A political pragmatist might respond, “So what?” Vice Presidential candidates frequently eat their words in the interest of a united ticket. George Bush, for example, stopped disparaging Ronald Reagan’s supply-side philosophy as “voodoo economics” the minute he joined the ticket. Indeed, Lieberman has already backed away from vouchers and now says expanding public charter schools is as far as he wants to go with parental choice.
Still, there’s that revealing Gore comment in Carthage. It exposes a stark dilemma for Gore and the Democrats. Will they continue to side with the national teacher unions against low-income, largely black and Latino parents who desperately seek the power that more affluent parents possess to find quality schools for their children?
Watch to see if the Gore-Lieberman team now tries to fudge this dilemma by putting all its chips on public charter schools. Speaking to the National Conference of Black Mayors on April 28th, Gore called for converting failing public schools to charter schools.

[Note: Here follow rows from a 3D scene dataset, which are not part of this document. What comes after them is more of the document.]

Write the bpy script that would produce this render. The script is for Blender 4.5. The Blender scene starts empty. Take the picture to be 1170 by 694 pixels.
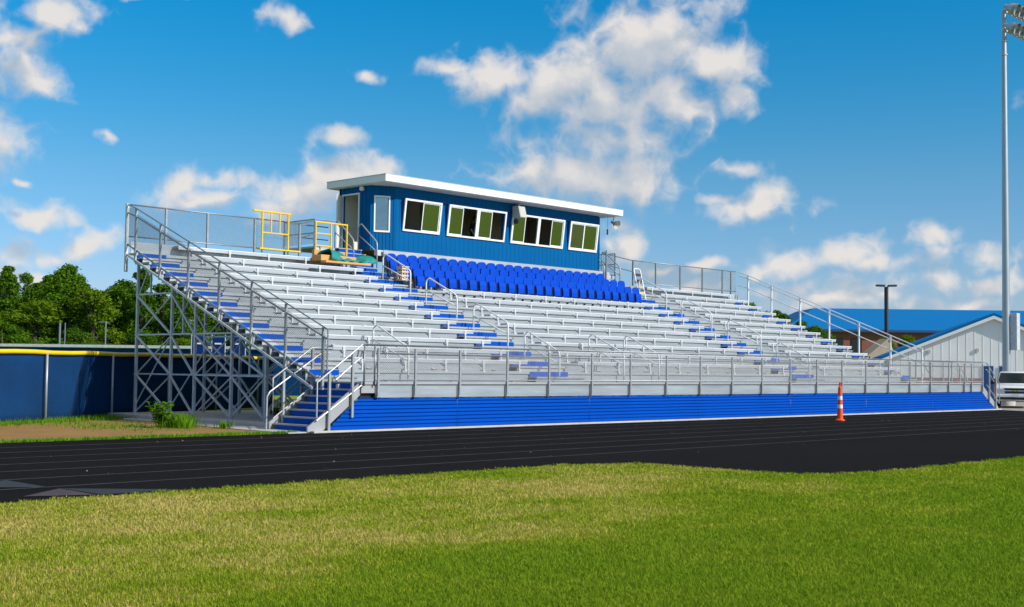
import bpy, bmesh, math, random
import numpy as np
from mathutils import Vector, Matrix
rnd = random.Random(7)
S = bpy.context.scene
COL = S.collection
R = math.radians

# ------------------------------------------------------------------ helpers
OFF = {}

class MB:
    """collects shapes, links them as ONE mesh object"""
    def __init__(s): s.v = []; s.f = []
    def add(s, vs, fs):
        n = len(s.v); s.v += [tuple(p) for p in vs]; s.f += [tuple(i + n for i in f) for f in fs]; return s
    def box(s, x0, y0, z0, x1, y1, z1):
        return s.add([(x0,y0,z0),(x1,y0,z0),(x1,y1,z0),(x0,y1,z0),(x0,y0,z1),(x1,y0,z1),(x1,y1,z1),(x0,y1,z1)],
                     [(0,3,2,1),(4,5,6,7),(0,1,5,4),(1,2,6,5),(2,3,7,6),(3,0,4,7)])
    def bar(s, p, q, w, h=None):
        p, q = Vector(p), Vector(q); h = h or w; d = (q - p).normalized()
        up = Vector((0,0,1)) if abs(d.z) < .95 else Vector((0,1,0))
        a = d.cross(up).normalized() * w/2; b = a.cross(d).normalized() * h/2
        vs = [p-a-b, p+a-b, p+a+b, p-a+b, q-a-b, q+a-b, q+a+b, q-a+b]
        return s.add(vs, [(0,3,2,1),(4,5,6,7),(0,1,5,4),(1,2,6,5),(2,3,7,6),(3,0,4,7)])
    def tube(s, pts, r, n=8, cap=True, r1=None):
        pts = [Vector(p) for p in pts]; rings = []; k = len(pts)
        ref = Vector((0,0,1))
        d0 = (pts[1]-pts[0]).normalized()
        if abs(d0.z) > .9: ref = Vector((0,1,0))
        prev = None
        for i, p in enumerate(pts):
            if i == 0: d = pts[1]-pts[0]
            elif i == k-1: d = pts[-1]-pts[-2]
            else: d = (pts[i+1]-pts[i]).normalized() + (pts[i]-pts[i-1]).normalized()
            d.normalize()
            a = (ref - d*ref.dot(d)) if prev is None else (prev - d*prev.dot(d))
            a.normalize(); prev = a; b = d.cross(a)
            rr = r if r1 is None else r + (r1-r)*i/(k-1)
            rings.append([p + a*rr*math.cos(2*math.pi*j/n) + b*rr*math.sin(2*math.pi*j/n) for j in range(n)])
        vs = [p for ring in rings for p in ring]; fs = []
        for i in range(k-1):
            for j in range(n):
                j2 = (j+1) % n; fs.append((i*n+j, i*n+j2, (i+1)*n+j2, (i+1)*n+j))
        if cap: fs.append(tuple(range(n-1,-1,-1))); fs.append(tuple(range((k-1)*n, k*n)))
        return s.add(vs, fs)
    def prism(s, poly, z0, z1):
        n = len(poly)
        vs = [(x,y,z0) for x,y in poly] + [(x,y,z1) for x,y in poly]
        fs = [tuple(range(n-1,-1,-1)), tuple(range(n,2*n))] + [(i,(i+1)%n,n+(i+1)%n,n+i) for i in range(n)]
        return s.add(vs, fs)
    def extr(s, poly, axis, a, b):
        """poly in the two other axes, extruded along axis from a to b"""
        n = len(poly)
        def P(u, w, t): return {'x':(t,u,w),'y':(u,t,w),'z':(u,w,t)}[axis]
        vs = [P(u,w,a) for u,w in poly] + [P(u,w,b) for u,w in poly]
        fs = [tuple(range(n-1,-1,-1)), tuple(range(n,2*n))] + [(i,(i+1)%n,n+(i+1)%n,n+i) for i in range(n)]
        return s.add(vs, fs)
    def lathe(s, prof, c, n=16):
        vs = []; fs = []
        for r, z in prof:
            for j in range(n):
                a = 2*math.pi*j/n; vs.append((c[0]+r*math.cos(a), c[1]+r*math.sin(a), c[2]+z))
        for i in range(len(prof)-1):
            for j in range(n):
                j2 = (j+1)%n; fs.append((i*n+j, i*n+j2, (i+1)*n+j2, (i+1)*n+j))
        fs.append(tuple(range(n-1,-1,-1))); fs.append(tuple(range((len(prof)-1)*n, len(prof)*n)))
        return s.add(vs, fs)
    def mesh_panel(s, o, u, v, sp=.062, r=.0034):
        """woven wire: two sets of diagonal wires filling the parallelogram o + a*u + b*v"""
        o, u, v = Vector(o), Vector(u), Vector(v); L, H = u.length, v.length
        nrm = u.cross(v).normalized()
        for sg in (1, -1):
            t = -H
            while t < L:
                if sg == 1: a0, b0, a1, b1 = t, 0, t+H, H
                else: a0, b0, a1, b1 = t, H, t+H, 0
                db = (b1-b0)/(a1-a0)
                if a0 < 0: b0 -= a0*db; a0 = 0
                if a1 > L: b1 -= (a1-L)*db; a1 = L
                if a1 - a0 > .01:
                    s.tube([o+u*(a0/L)+v*(b0/H)+nrm*r*sg, o+u*(a1/L)+v*(b1/H)+nrm*r*sg], r, 3, False)
                t += sp
        return s
    def build(s, name, mat, parent=None, loc=None, smooth=False, bevel=0, label=None, kind=None):
        off = Vector(OFF.get(parent.name, (0,0,0))) if parent else Vector(loc or (0,0,0))
        me = bpy.data.meshes.new(name)
        me.from_pydata([(p[0]-off.x, p[1]-off.y, p[2]-off.z) for p in s.v], [], s.f)
        mats = mat if isinstance(mat, (list, tuple)) else [mat]
        for m in mats: me.materials.append(m)
        bm = bmesh.new(); bm.from_mesh(me); bmesh.ops.recalc_face_normals(bm, faces=bm.faces); bm.to_mesh(me); bm.free()
        if smooth:
            for p in me.polygons: p.use_smooth = True
        o = bpy.data.objects.new(name, me); COL.objects.link(o)
        if smooth == 'auto':
            me.set_sharp_from_angle(angle=R(40))
        if bevel:
            m = o.modifiers.new('bevel','BEVEL'); m.width = bevel; m.segments = 2; m.limit_method = 'ANGLE'
        if parent: o.parent = parent
        else: o.location = off
        OFF[o.name] = off
        if label: o['label'] = label
        if kind: o['kind'] = kind
        return o

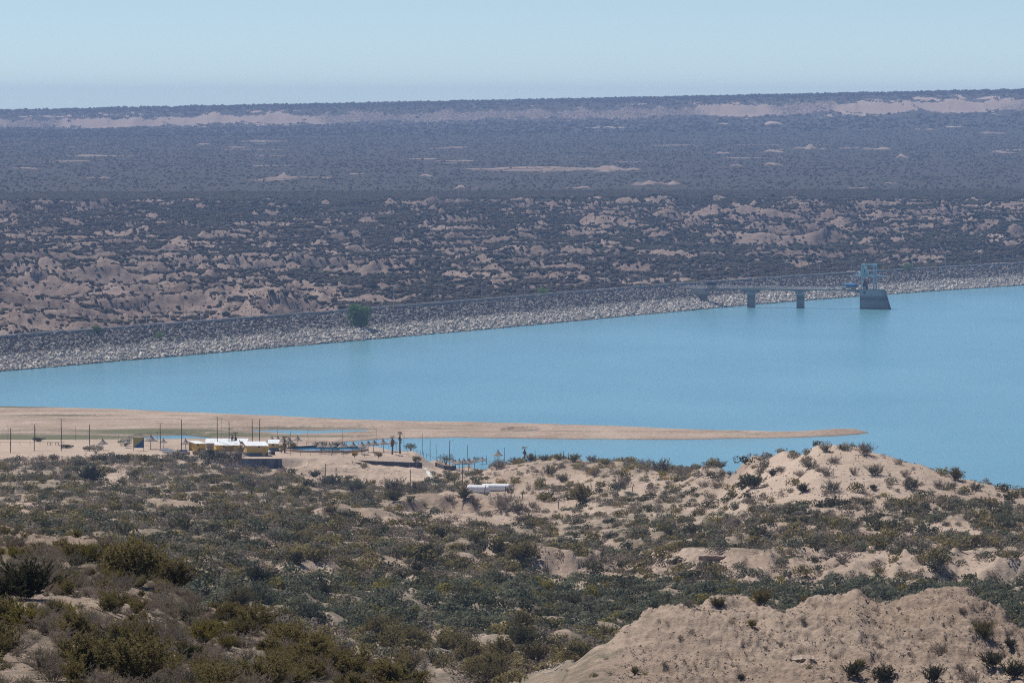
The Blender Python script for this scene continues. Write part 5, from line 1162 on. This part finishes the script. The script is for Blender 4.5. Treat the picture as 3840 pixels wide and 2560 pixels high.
# ------------------------------------------------------------------ pool
m_pool, nt, b = new_mat('pool_water'); b.inputs['Base Color'].default_value = (0.03, 0.15, 0.24, 1); b.inputs['Roughness'].default_value = .08; b.inputs['Specular IOR Level'].default_value = .5
m_pb = simple('pool_blue_paint', (0.03, 0.09, 0.17), .7, .2, .6)
pc0 = at_z(1222, 1687, TZ)
po = thing('swimming_pool', 'round blue swimming pool on the terrace ringed by thatched umbrellas', 'swimming pool', (pc0.x, pc0.y, TZ))
RXp, RYp = 151 * pc0.y / F, 11.5
def oval(rx, ry, n=72): return [(rx * math.cos(2*math.pi*k/n), ry * math.sin(2*math.pi*k/n) * (1 + .10 * math.cos(2*math.pi*k/n))) for k in range(n)]
def ring(q, o1, o2, z1, z2):
    o = len(q.v); n = len(o1); q.v += [(a, c_, z1) for a, c_ in o1] + [(a, c_, z2) for a, c_ in o2]
    for j in range(n): q.f.append((o + j, o + (j+1) % n, o + n + (j+1) % n, o + n + j))
q = M(); w_in, w_out = oval(RXp, RYp), oval(RXp + .45, RYp + .45)
ring(q, w_out, w_out, -.1, .62); ring(q, w_out, w_in, .62, .62); q.build('coping', m_sandw, po)
q = M(); ring(q, oval(RXp - .01, RYp - .01), oval(RXp - .01, RYp - .01), .61, -.1); q.build('inner_wall', m_pb, po)
q = M(); ov = oval(RXp - .02, RYp - .02); q.add([(a, c_, .12) for a, c_ in ov], [tuple(range(len(ov)))]); q.build('water_surface', m_pool, po)
# ------------------------------------------------------------------ umbrellas
m_thatch = simple('grey_thatch', (0.27, 0.23, 0.20), 1.0, 0.35, 3.0, stretch=(1, 1, .3))
def umbrella():
    o = thing('beach_umbrella', '', 'umbrella'); r = random.Random(11)
    q = M(); q.tube([(0,0,-.2), (0,0,2.9)], .075, 7); q.build('pole', m_wood, o)
    q = M(); q.lathe([(1.32,1.82),(1.25,1.95),(.85,2.22),(.45,2.55),(.16,2.88)], 22, jit=.05, rnd=r); q.build('canopy', m_thatch, o)
    q = M(); q.tube([(0,0,2.85),(0,0,3.05)], [.15,.1], 7)
    for k in range(9): t = k * .7; q.tube([(0,0,3.0), (.2*math.cos(t), .2*math.sin(t), 3.25)], [.05,.015], 4)
    q.build('top_knot', m_thatch, o); return note(o)
UM = umbrella(); cnt = 0
def put_umb(x, y, z, label, grp, yhint=None, sc=1.0):
    global cnt
    p = at_z(x, y, z)
    o = UM if cnt == 0 else copy_tree(UM); cnt += 1
    o.location = p; o.rotation_euler = (rnd.gauss(0, .03), rnd.gauss(0, .03), rnd.uniform(0, 6)); o.scale = (sc, sc, sc); o['label'] = label; o['group'] = grp
row = [(1205,1700,.95),(1234,1703,1.02),(1247,1699,.95),(1282,1702,1.0),(1289,1698,.92),(1323,1699,1.0),(1355,1699,.98),(1361,1703,1.0),(1381,1695,1.0),(1400,1693,1.03),(1439,1693,1.1),(1473,1690,1.1)]
for i, (x, y, sc) in enumerate(row): put_umb(x, y, TZ, 'grey thatched umbrella in front of the pool, %s from the left' % nth(i), 'thatched umbrellas by the pool', sc=sc)
put_umb(1113, 1677, TZ, 'lone thatched umbrella behind the left end of the pool', 'thatched umbrellas by the pool', sc=1.02)
for i, (x, y) in enumerate([(1019,1679),(1043,1678),(1060,1679),(1082,1680)]): put_umb(x, y, TZ, 'thatched umbrella behind the right hut, %s from the left' % nth(i), 'thatched umbrellas behind the huts')
for x, y, l, sc in [(387,1692,'thatched umbrella by the bushes left of the painted board',1.1),(476,1683,'small thatched umbrella just left of the painted board',.85),(565,1688,'broad thatched umbrella just right of the painted board',1.35),(697,1692,'thatched umbrella at the left wall of the small hut',1.1),(612,1682,'low thatched umbrella between board and huts',.9)]: put_umb(x, y, TZ - .3, l, 'thatched umbrellas left of the huts', sc=sc)
cl_ = [(1697,1755,.9),(1709,1762,.9),(1722,1767,1.1),(1740,1762,1.05),(1757,1766,1.1),(1760,1755,.95),(1780,1757,1.1),(1809,1751,1.0)]
for i, (x, y, sc) in enumerate(cl_):
    h = hit(x, y, 1540, 1720); p = h if h else at_z(x, y, 4)
    put_umb(x, y, p.z, 'thatched umbrella in the hollow by the shore, %s from the left' % nth(i), 'thatched umbrellas in the shore hollow', sc=sc)
h = hit(1867, 1733, 1250, 1700); put_umb(1867, 1736, h.z if h else 12, 'lone thatched umbrella on the ridge against the lake', 'thatched umbrellas in the shore hollow', sc=1.1)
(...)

Gore did not repeat his call on July 5th when he came before the American Federation of Teachers. No wonder. It had just declared war on charter schools by demanding that they be re-regulated and stripped of their exemptions from bureaucratic hoops and collective-bargaining rules. This, of course, would have a chilling effect on the burgeoning charter school movement by robbing individual charter schools of their freedom and incentive to innovate.
Will the Democratic standard bearers side with the unions and against parents even on relatively autonomous charter schools? It is likely. Gore has already indicated that he would forbid charter school principals to hire teachers from outside the state licensing apparatus, one form of flexibility charter operators consider to be essential. When he spoke to another teacher-union gathering in Lansing, Michigan on May 5th, Gore declared that as President he would “require states to guarantee that all teachers are fully certified or working toward certification…”
Senator Lieberman, on the other hand, took the position this year in the continuing congressional debate over reauthorizing the Elementary and Secondary Education Act that state charter-school laws should trump any federal requirement about teacher certification. In other words, if state legislatures so chose, charter schools could have the leeway that private schools enjoy to hire the best and brightest teachers, like those with real-life experience seeking a rewarding career change.
As the election draws near, will Al Gore continue to defend the education status quo, or join “New Democrat” Joe Lieberman in giving parents real choices on the best school to educate their child?
Frank Riggs, a former Congressman from California, sponsored the Charter School Expansion Act of 1998. Joseph Lieberman was chief sponsor of this bill in the Senate. Robert Holland is a senior fellow at the Lexington Institute in Arlington, Virginia.